Provided data:
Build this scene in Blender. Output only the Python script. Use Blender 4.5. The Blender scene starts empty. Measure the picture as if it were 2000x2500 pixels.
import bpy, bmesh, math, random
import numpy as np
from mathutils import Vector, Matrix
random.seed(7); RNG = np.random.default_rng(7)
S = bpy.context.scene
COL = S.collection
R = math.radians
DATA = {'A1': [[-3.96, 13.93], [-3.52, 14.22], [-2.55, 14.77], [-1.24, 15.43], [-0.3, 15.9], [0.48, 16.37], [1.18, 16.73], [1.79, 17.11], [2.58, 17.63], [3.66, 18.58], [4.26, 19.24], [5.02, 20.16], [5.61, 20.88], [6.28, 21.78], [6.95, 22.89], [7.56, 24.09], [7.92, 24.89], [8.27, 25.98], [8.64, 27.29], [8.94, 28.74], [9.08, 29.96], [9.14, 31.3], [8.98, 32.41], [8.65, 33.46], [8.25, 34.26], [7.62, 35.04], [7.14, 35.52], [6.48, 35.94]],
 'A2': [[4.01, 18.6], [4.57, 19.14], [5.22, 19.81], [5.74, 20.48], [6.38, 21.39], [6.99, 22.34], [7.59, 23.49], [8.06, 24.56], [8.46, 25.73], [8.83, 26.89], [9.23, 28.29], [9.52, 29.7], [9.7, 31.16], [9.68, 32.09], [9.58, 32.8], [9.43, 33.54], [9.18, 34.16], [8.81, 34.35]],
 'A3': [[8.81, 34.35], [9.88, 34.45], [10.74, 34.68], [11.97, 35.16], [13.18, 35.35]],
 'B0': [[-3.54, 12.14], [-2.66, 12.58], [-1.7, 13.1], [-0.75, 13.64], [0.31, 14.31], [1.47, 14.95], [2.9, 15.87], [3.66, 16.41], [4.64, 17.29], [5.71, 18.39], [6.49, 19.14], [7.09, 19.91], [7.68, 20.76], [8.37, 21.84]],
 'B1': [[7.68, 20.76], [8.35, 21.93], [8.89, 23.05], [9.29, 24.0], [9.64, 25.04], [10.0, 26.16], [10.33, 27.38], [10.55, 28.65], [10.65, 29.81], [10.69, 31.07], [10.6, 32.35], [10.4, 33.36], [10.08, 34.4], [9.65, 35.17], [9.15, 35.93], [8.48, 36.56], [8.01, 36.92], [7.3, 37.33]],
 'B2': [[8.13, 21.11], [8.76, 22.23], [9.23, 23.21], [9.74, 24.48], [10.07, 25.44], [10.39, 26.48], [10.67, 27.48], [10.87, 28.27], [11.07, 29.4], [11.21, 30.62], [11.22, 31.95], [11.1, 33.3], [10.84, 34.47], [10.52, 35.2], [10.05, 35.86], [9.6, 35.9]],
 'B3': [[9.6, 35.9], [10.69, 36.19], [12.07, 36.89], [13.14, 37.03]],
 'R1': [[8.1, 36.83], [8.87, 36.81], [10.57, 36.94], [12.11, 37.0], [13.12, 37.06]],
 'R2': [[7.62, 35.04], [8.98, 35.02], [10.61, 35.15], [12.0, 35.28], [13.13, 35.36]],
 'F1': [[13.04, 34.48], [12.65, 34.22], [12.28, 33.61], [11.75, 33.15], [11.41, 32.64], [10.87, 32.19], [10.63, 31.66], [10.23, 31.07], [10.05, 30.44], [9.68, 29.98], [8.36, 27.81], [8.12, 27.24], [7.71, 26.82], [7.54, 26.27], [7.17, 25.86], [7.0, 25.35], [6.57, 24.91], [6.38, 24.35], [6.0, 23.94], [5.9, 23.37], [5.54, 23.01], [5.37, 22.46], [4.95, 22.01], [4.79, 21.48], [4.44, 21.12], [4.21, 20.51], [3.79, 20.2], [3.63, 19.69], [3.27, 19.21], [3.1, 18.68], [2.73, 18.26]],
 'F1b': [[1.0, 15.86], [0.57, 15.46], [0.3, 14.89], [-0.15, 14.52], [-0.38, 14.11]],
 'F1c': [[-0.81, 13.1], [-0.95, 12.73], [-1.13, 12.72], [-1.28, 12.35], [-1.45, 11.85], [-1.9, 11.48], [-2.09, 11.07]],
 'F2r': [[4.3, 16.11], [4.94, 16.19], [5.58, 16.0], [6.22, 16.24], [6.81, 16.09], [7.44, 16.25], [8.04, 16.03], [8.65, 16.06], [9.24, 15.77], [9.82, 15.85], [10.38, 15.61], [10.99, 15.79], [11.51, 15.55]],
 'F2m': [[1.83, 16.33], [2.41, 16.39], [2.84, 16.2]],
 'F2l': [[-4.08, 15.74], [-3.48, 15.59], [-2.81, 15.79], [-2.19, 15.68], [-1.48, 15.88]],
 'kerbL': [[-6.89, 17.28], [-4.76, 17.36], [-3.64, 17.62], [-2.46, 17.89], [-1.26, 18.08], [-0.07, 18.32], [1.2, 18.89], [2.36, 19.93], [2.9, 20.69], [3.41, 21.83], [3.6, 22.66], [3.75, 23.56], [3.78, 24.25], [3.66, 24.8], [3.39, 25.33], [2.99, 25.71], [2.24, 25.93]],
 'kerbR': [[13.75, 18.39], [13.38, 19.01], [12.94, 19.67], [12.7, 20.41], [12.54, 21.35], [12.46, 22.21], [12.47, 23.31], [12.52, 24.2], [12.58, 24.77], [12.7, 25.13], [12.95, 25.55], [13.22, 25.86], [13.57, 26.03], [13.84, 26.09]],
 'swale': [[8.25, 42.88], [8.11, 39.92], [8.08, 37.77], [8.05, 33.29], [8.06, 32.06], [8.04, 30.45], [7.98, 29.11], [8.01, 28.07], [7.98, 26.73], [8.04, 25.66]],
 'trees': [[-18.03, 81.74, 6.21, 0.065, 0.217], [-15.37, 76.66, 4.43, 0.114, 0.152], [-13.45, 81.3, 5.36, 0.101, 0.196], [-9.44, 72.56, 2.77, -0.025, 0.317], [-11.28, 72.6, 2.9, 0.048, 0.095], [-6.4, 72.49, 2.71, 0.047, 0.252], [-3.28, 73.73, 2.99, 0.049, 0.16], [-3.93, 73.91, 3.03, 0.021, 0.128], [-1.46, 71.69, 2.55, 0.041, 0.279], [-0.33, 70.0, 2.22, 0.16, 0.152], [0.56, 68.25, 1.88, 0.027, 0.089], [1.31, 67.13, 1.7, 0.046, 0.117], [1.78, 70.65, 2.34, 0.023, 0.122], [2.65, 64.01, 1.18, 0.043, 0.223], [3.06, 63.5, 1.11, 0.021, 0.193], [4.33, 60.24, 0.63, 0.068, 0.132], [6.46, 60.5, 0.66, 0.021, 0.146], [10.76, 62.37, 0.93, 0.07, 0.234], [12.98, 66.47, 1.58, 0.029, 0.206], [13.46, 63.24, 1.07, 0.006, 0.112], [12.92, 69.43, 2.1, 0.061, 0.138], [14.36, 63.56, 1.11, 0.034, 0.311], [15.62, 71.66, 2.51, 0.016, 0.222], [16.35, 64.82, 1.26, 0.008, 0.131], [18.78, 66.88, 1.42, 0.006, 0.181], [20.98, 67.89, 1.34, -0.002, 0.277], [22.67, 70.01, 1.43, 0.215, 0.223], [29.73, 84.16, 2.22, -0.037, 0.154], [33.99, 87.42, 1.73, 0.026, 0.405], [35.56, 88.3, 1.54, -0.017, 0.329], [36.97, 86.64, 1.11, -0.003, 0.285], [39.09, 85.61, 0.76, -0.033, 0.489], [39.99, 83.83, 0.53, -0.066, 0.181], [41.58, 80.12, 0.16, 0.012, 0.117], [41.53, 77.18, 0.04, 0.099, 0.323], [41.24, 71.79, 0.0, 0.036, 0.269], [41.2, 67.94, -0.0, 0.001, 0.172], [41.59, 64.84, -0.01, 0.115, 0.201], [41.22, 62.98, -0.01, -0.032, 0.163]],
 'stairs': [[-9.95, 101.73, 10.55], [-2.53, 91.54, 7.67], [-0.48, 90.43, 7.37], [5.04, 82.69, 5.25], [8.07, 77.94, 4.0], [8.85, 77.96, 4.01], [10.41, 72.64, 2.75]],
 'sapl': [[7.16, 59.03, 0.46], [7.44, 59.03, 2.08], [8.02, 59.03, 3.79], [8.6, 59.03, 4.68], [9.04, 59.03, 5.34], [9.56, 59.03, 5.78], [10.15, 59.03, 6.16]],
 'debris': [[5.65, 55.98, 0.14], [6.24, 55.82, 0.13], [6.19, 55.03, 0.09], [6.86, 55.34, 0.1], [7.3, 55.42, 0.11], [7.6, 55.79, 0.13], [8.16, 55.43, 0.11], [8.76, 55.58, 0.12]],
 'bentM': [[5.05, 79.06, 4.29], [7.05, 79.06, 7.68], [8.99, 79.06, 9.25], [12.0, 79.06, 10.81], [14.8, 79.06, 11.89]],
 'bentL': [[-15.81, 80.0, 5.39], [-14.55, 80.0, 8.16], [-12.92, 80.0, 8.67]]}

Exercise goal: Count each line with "scene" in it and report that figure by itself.

Finished answer: 2